NYC Housing Maintenance Code

more info

again, i don't really see the door falling under the stipulations, but discussing the matter with a housing rep is your next step.
posted by nadawi at 2:10 PM on May 21, 2010

It appears that the landlord is in a battle with the finish carpenter, perhaps because he hasn't been paying his bills (?) or something. You are caught in the middle. Unfortunately, you should have gotten something in writing before you moved in, committing to a time frame for performance and a means to resolve failure to perform. You don't have this. You have many possible solutions at this point, none of which will get you a door without significant out-of-pocket expense.

I would start with a letter to the landlord, giving them "x" days to perform and stating that if they fail to perform, you will install the door at their expense and deduct the cost from your rent payment. DO NOT ACTUALLY INSTALL THE DOOR. Determine whether they are willing to allow you to do this, or whether they respond in some negative manner. At such time as you know how they will (or won't) respond, contact a lawyer and determine your rights under the law and the lease you signed.
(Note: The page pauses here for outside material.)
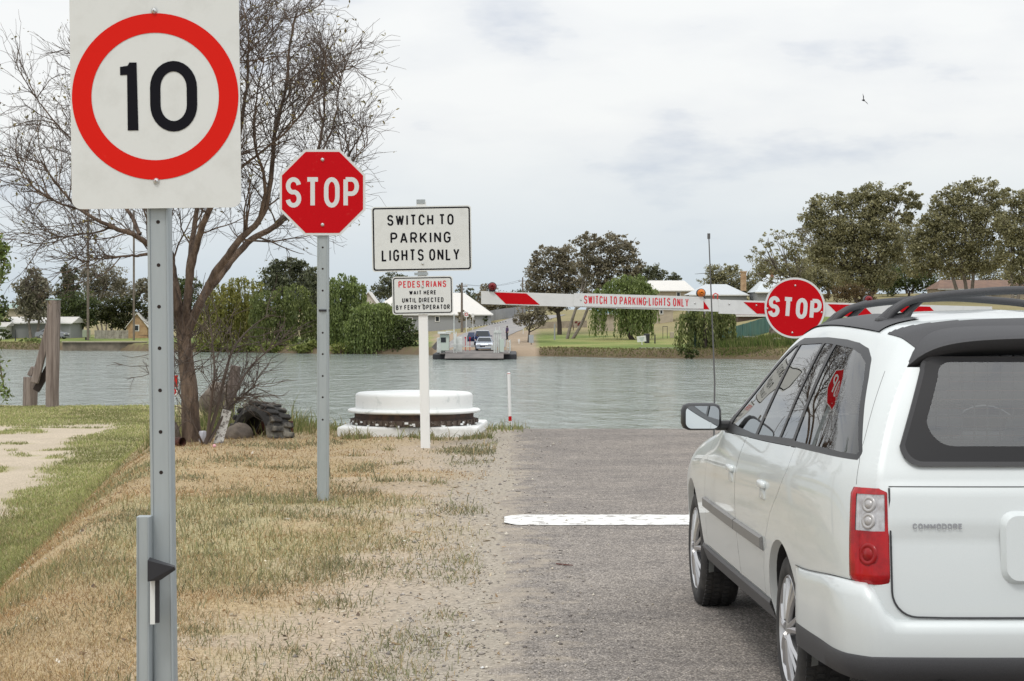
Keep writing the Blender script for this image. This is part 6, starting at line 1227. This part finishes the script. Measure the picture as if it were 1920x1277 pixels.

Follow the lawyer's advice.
posted by Old Geezer at 2:17 PM on May 21, 2010

Call 311.
posted by nestor_makhno at 2:45 PM on May 21, 2010

Usually, you can buy a door and have it installed yourself, then deduct that amount from your rent check (with a copy of the receipts).
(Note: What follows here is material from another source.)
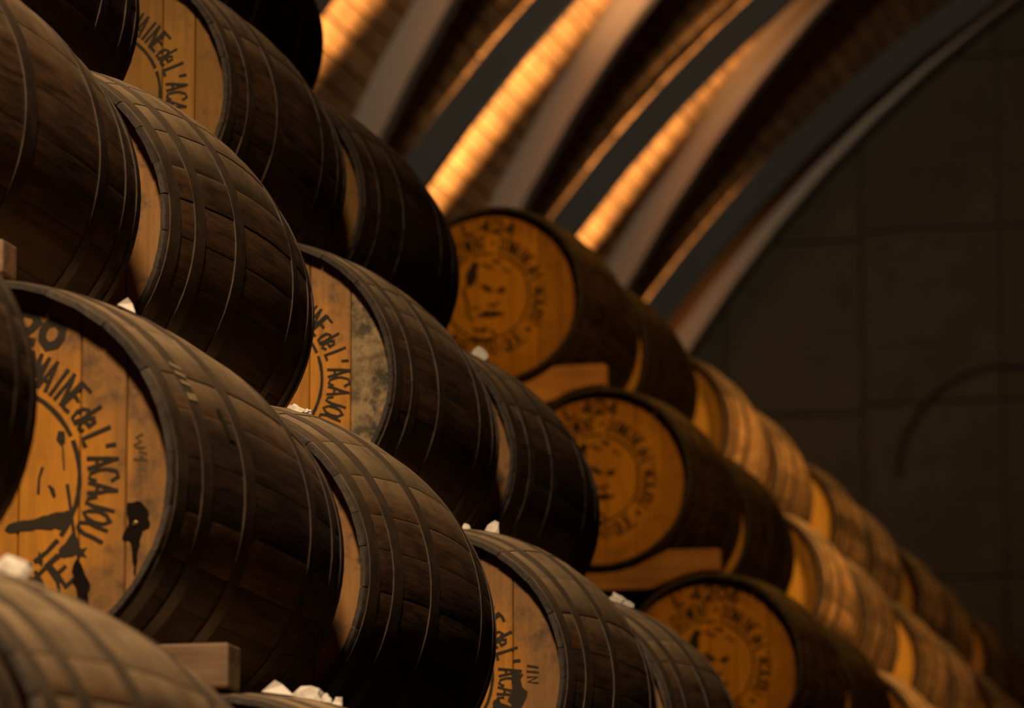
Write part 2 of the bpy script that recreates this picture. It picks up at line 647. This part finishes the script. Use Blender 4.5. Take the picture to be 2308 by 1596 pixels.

I think you should call the landlord and inform him that this is what you would like to do, and see what kind of conversation results.
posted by hermitosis at 3:15 PM on May 21, 2010 [2 favorites]

What is more important to you: Getting the landlord to make this right or giving your roommate more privacy? If it's the latter, a basic interior door with a hole for the knob is less than $30. A little more for hardware, an hour with a screwdriver, and you're done. If you want justice, that will cost you time at least, and money if you go the lawyer route.
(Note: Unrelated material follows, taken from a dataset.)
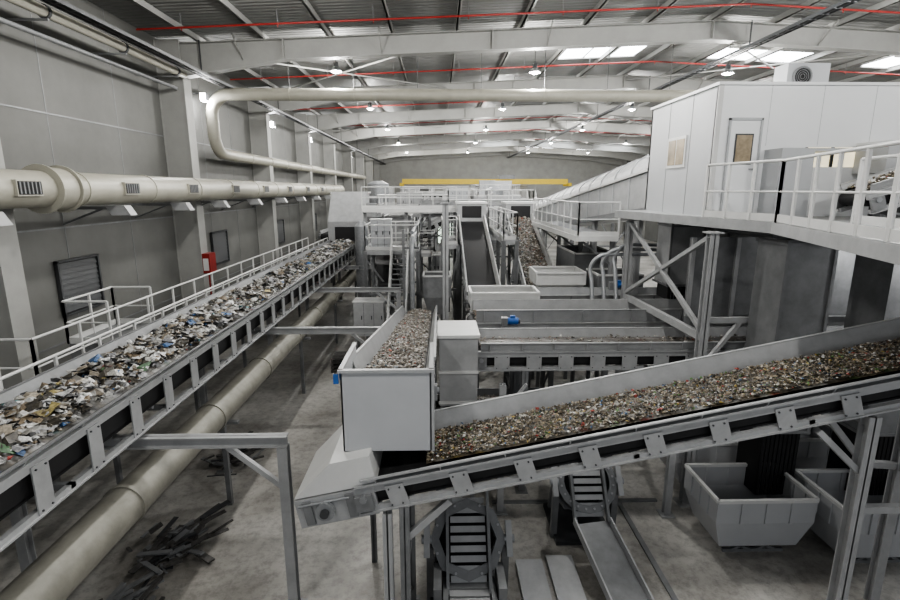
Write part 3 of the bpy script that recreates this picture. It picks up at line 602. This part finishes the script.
def stairs(x,y0,y1,z0,z1,w=.8):
    b=B(); n=int(abs(z1-z0)/.19)
    for s_ in (0,w): b.bar((x+s_,y0,z0),(x+s_,y1,z1),.05,.2,'steel_light')
    for i in range(n): t=(i+.5)/n; y=y0+(y1-y0)*t; z=z0+(z1-z0)*t; b.box(x,y-.11,z,x+w,y+.11,z+.03,'steel_mid')
    for s_ in (0,w):
        b.tube((x+s_,y0,z0+1),(x+s_,y1,z1+1),.025,'steel_white',8); b.tube((x+s_,y0,z0+.5),(x+s_,y1,z1+.5),.02,'steel_white',8)
        for i in range(5): t=i/4; y=y0+(y1-y0)*t; z=z0+(z1-z0)*t; b.bar((x+s_,y,z),(x+s_,y,z+1),.04,.04,'steel_white')
    b.build('steel_staircase')
stairs(-2.0,18.4,22.4,0.05,4.35,.7); stairs(-2.6,36.0,41.8,.05,5.9); stairs(8.6,44,50,.05,6.0)
hopper(-2.9,-1.5,28.4,30.3,3.2,5.6,'steel_light'); hopper(-.6,.5,20.3,21.5,2.0,3.6,'steel_mid')
hopper(3.6,5.8,36.5,37.7,3.5,6.6,'steel_light'); hopper(1.8,3.2,38,40,4,6.2,'steel_mid'); hopper(-6,-4.4,50,53,4,7.2,'steel_light'); hopper(5.5,8.5,60,63,4,8,'cabin_grey'); hopper(-5,-2,74,77,3,7.5,'cabin_grey'); hopper(9,12,70,74,3,7.6,'steel_light'); hopper(.5,2.8,50,53,4.3,6.4,'steel_white')
conveyor((-3.9,31.5,5.6),(-2.2,22.5,3.0),.9,wall=.2,legs=(3,),walls=(1,1),wallm='steel_mid')
conveyor((-3.4,40,3.2),(4.5,40.5,6.6),1.0,wall=.25,legs=(2,5),depth=.5)
conveyor((-1.5,48,3.0),(-1.5,59,7.2),1.0,wall=.25,legs=(3,8)); conveyor((12,40,5.8),(12.2,58,5.8),1.2,wall=.25,legs=(3,8,14)); conveyor((-7.5,36,4.0),(-7.5,64,4.0),1.3,wall=.2,legs=(3,9,15,21))
conveyor((-1.0,31,6.2),(5.4,31.4,6.2),1.0,wall=.2,legs=(.5,)); conveyor((4.4,44,3.5),(4.6,54,6.8),1.0,wall=.25,legs=(3,8),wallm='steel_white'); conveyor((-3.5,56,6.6),(8,56.5,6.6),1.1,wall=.3,legs=(1,5,10),wallm='steel_white')
for (x,y,h,r) in ((-3.9,26.3,5.2,.35),(-5,44,7.5,.9),(5,46,7,.8)):
    b=B(); b.tube((x,y,h*.35),(x,y,h),r,'galv',20); b.tube((x,y,h*.15),(x,y,h*.35),r*.3,'galv',20,r2=r); b.tube((x,y,h),(x,y,h+.25),r,'galv',20,r2=r*.4)
    for q in range(4):
        t=math.pi/4+q*math.pi/2; b.bar((x+r*math.cos(t),y+r*math.sin(t),0),(x+r*math.cos(t),y+r*math.sin(t),h*.6),.07,.07,'steel_mid')
    b.build('cyclone_separator')
# ---------------------------------------------------------------- drum balers on floor
def baler(cx,cy,cz,r,n,slide=0.,hx=0.,m='steel_mid'):
    b=B(); c=V((cx,cy,cz)); d=V((hx,-.80,.60)).normalized(); s=V((1,0,0)); u=d.cross(s); u=u if u.z>0 else -u
    for o in (-.32,.0):
        b.ring(c+d*o,d,r*.76,r,.05,m,n)
    b.ring(c-d*.16,d,r*.93,r*.97,.32,'steel_dark',n)
    for k in range(n):
        t=2*math.pi*(k+.5)/n; p=c+(s*math.cos(t)+u*math.sin(t))*r*.87+d*.03; b.tube(p,p+d*.02,.022,'steel_light',8)
    b.ring(c-d*.34,d,0,r*.8,.02,'black',n)
    for k in range(-4,5):
        p=c+u*k*.15+d*(.05-.012*k*k*.5); b.bar(p-s*r*.46,p+s*r*.46,.02,.10,'steel_light',up=u)
    for q in (-1,1):
        b.bar(c+s*q*r*.54-u*r*1.25+d*.05,c+s*q*r*.54+u*r*1.2+d*.05,.05,.14,m,up=d)
        b.bar(c+s*q*r*1.08+u*.28,c+s*q*r*1.08-u*.28,.10,.14,'steel_light',up=d); b.tube(c+s*q*r*.95,c+s*q*r*1.22,.07,'galv',12)
        b.bar(c+s*q*r*1.0-d*.1-u*.1,(cx+q*r*1.0,cy+.1,0),.12,.12,m); b.bar(c+s*q*r*.8-d*.4+u*.3,(cx+q*r*.8,cy+1.0,0),.1,.1,m)
    f=c-u*r*1.2
    if not slide:
        for k in range(7):
            y=f.y-k*.17+.1; b.box(cx-r*.5,y-.075,cz-r*.95,cx+r*.5,y+.055,cz-r*.95+.03,'steel_light')
        for q in (-1,1): b.box(cx+q*r*.6-.04,f.y-1.1,cz-r*1.1,cx+q*r*.6+.04,f.y+.2,cz-r*.8,m); b.box(cx+q*r*.6-.05,f.y-1.0,0,cx+q*r*.6+.05,f.y-.9,cz-r*1.1,m)
        b.box(cx-r*.9,f.y-.3,0,cx-r*.7,f.y+.3,cz-r*.5,m); b.box(cx+r*.7,f.y-.3,0,cx+r*.9,f.y+.3,cz-r*.5,m)
    else:
        p0=f+V((0,-.05,-.02)); p1=V((cx+.3,f.y-slide,.12))
        b.bar(p0,p1,r*1.15,.03,'steel_mid')
        for q in (-1,1): b.bar(p0+s*q*r*.58+Zup*.06,p1+s*q*r*.58+Zup*.06,.03,.16,'steel_light')
        b.bar((p1.x-.3,p1.y+.2,.06),(p1.x+.3,p1.y+.2,.06),.08,.12,m)
    b.hexa([c-d*.36-s*r*.7-u*.5,c-d*.36+s*r*.7-u*.5,c-d*1.2+s*r*.7-u*.2,c-d*1.2-s*r*.7-u*.2,c-d*.36-s*r*.7+u*.45,c-d*.36+s*r*.7+u*.45,c-d*1.2+s*r*.7+u*.5,c-d*1.2-s*r*.7+u*.5],m)
    b.box(cx-r,cy-.2,0,cx+r,cy+1.1,.08,'steel_dark')
    b.build('drum_baler')
baler(.48,7.55,1.25,.64,8); baler(2.95,9.15,1.3,.60,20,slide=1.9)
b=B()
for (x,y,l) in ((1.45,7.3,2.3),(2.05,7.5,2.1)): b.prism([(x,y-l/2,0),(x,y+l/2,0),(x,y+l/2,.1)],(.5,0,0),'steel_light')
b.build('floor_ramp')
b=B()
for (x0,y0,x1,y1) in ((4.1,7,4.1,12),(1.2,10.4,5.0,10.4)): b.bar((x0,y0,.02),(x1,y1,.02),.1,.04,'steel_mid')
b.build('steel_floor_rails')
for (x,y) in ((5.0,9.9),(1.35,10.1),(4.6,13.3),(2.3,13.3)):
    b=B(); b.ibar((x,y,0),(x,y,3.0),.14,.14,'steel_light'); b.box(x-.15,y-.15,0,x+.15,y+.15,.03,'steel_light'); b.bar((x,y,2.3),(x+.5,y,3.0),.06,.06,'steel_light'); b.build('support_post')
def scrap(x,y,w,l,n,seed):
    random.seed(seed); b=B()
    for i in range(n):
        p=V((x+random.gauss(0,w/3),y+random.gauss(0,l/3),.03+random.random()*.16)); a=random.uniform(.5,1.6) if random.random()<.7 else random.uniform(-1,1)
        L=random.uniform(.2,.8); q=p+V((math.cos(a)*L,math.sin(a)*L,random.uniform(-.02,.12))); b.bar(p,q,random.uniform(.03,.14),random.uniform(.01,.05),random.choice(('scrap','steel_dark','steel_mid','steel_mid','scrap')))
    b.build('scrap_metal_heap')
scrap(-5.4,8.9,.8,.9,70,1); scrap(-5.5,7.2,.8,.8,50,2); scrap(-5.6,12.4,.7,1.2,40,3)
scrap(-.4,12.6,.8,1,40,5)
def pallet(x,y,z=0,n=1):
    b=B()
    for k in range(n):
        zz=z+k*.15
        for q in range(3): b.box(x+q*.5,y,zz,x+q*.5+.1,y+1.,zz+.09,'scrap')
        for q in range(6): b.box(x,y+q*.18,zz+.09,x+1.1,y+q*.18+.1,zz+.115,'scrap')
    b.build('wooden_pallet')
pallet(-4.2,19,0,4); pallet(-.4,15.5,0,3)
# ---------------------------------------------------------------- world, camera
w=bpy.data.worlds.new('World'); bpy.context.scene.world=w; w.use_nodes=True
bg=w.node_tree.nodes['Background']; bg.inputs[0].default_value=(.93,.96,1,1); bg.inputs[1].default_value=.55
cam=bpy.data.cameras.new('camera'); cam.sensor_width=36; cam.lens=20.4; cam.clip_end=300
co=bpy.data.objects.new('camera',cam); bpy.context.collection.objects.link(co); co.location=(0,0,7); co.rotation_euler=(math.radians(90-12.17),0,math.radians(-1.35))
bpy.context.scene.camera=co
try: bpy.context.scene.view_settings.look='AgX - Medium High Contrast'
except Exception as e: print(e)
I understand: You are a renter. You shouldn't have to pay this at all. But for me, the tradeoff for my time, effort and bother seems worth $50 or so.
posted by sageleaf at 3:24 PM on May 21, 2010 [2 favorites]

There is decent, basic info on repair issues online, for example here, but I don't know if you're going to find an answer to whether a missing BR door is a housing code violation.

I'm not going to give you any advice, but I will say that you should be aware of the existence of the tenant blacklist before you make a decision about withholding rent and risking a non-payment case. An attorney can help you figure out what your rights are regarding the door and the best way to go about enforcing those rights.

I memailed you a list of tenant attorneys and suggest you call around to find out how much a consultation would cost.
posted by Mavri at 3:34 PM on May 21, 2010 [1 favorite]

Do not consult a lawyer for this. A lawyer is much more expensive than a door.
posted by massysett at 3:57 PM on May 21, 2010 [2 favorites]

Just being practical and semi-irresponsible here, I'd actually plan on installing the cheapest door I could find myself and withholding that portion of rent. If they want to throw you out, there's a whole long process for doing that, and it's going to be a pain in the ass on their end, and if you're otherwise a good renter, it won't be worth it for $95 or whatever. I'd first send them a 30-day notice of intent or whatever (I'd crib whatever legalese I could find). And after that point, find the cheapest door I could and installing it myself, being fair to them by trying to come as possible to what they'd pay for (probably wholesale) materials and (probably brother-in-law-bargain-basement) installer.

If you're the type who likes to be one-hundred percent by the book and hates risk, or if your finances would be really messed up if they end up fighting it and you end up paying for the door out of your own pocket, then I wouldn't take this advice.
posted by salvia at 6:17 PM on May 21, 2010

the cheapest door at the hardware store is not going to be the most soundproof, and making sure it fits properly and level without a big gap at the bottom can be a real pain...get a more expensive door, have it professionally installed, and deduct it from the rent. turn over copies of the reciepts to the landlord, and just deduct it from the rent. like salvia says, kicking you out over the cost of a door...even an expensive one, is highly unlikely. I wouldn't even discuss it with the landlord first...he promised you a door within three months, he failed to deliver, his inconvenience and expense is no longer your problem and you both have a right to privacy. if you discuss it with him first, you might very well end up with the worlds cheapest and most poorly-installed door, that's not much better than the curtain that's up now, and is just going to make the two of you mad for your entire tenancy. never underestimate the slimeyness of new york city landlords...a leaky faucet in the tub once left me coming home to a three foot square hole cut out of my freshly-painted hallway, exposed pipes, ruined carpet, sheetrock and crap all over the place...never got fixed. fix it properly. deduct it. ignore any negative response. cease worrying about it.
posted by sexyrobot at 7:56 PM on May 21, 2010 [1 favorite]

Please don't be hasty here. As I have advised above, it is good to lay a paper trail with your landlord, but you should not install the door before seeking legal advice. Imagine this, the landlord decides that you have damaged the door frame by installing the "wrong" kind of door, has his carpenter rip it out to install the "right" kind of door and bills you for the damage.

Know your legal rights under the law and under the terms of the lease before you proceed.
posted by Old Geezer at 8:20 PM on May 21, 2010

If nobody has doors,maybe you could band together to take some sort of action. Not sure what that is other than installing doors yourselves. Maybe you could make a deal with a carpenter and each apartment pay him separately and deduct from rent. I would also call 311 to see what they advise.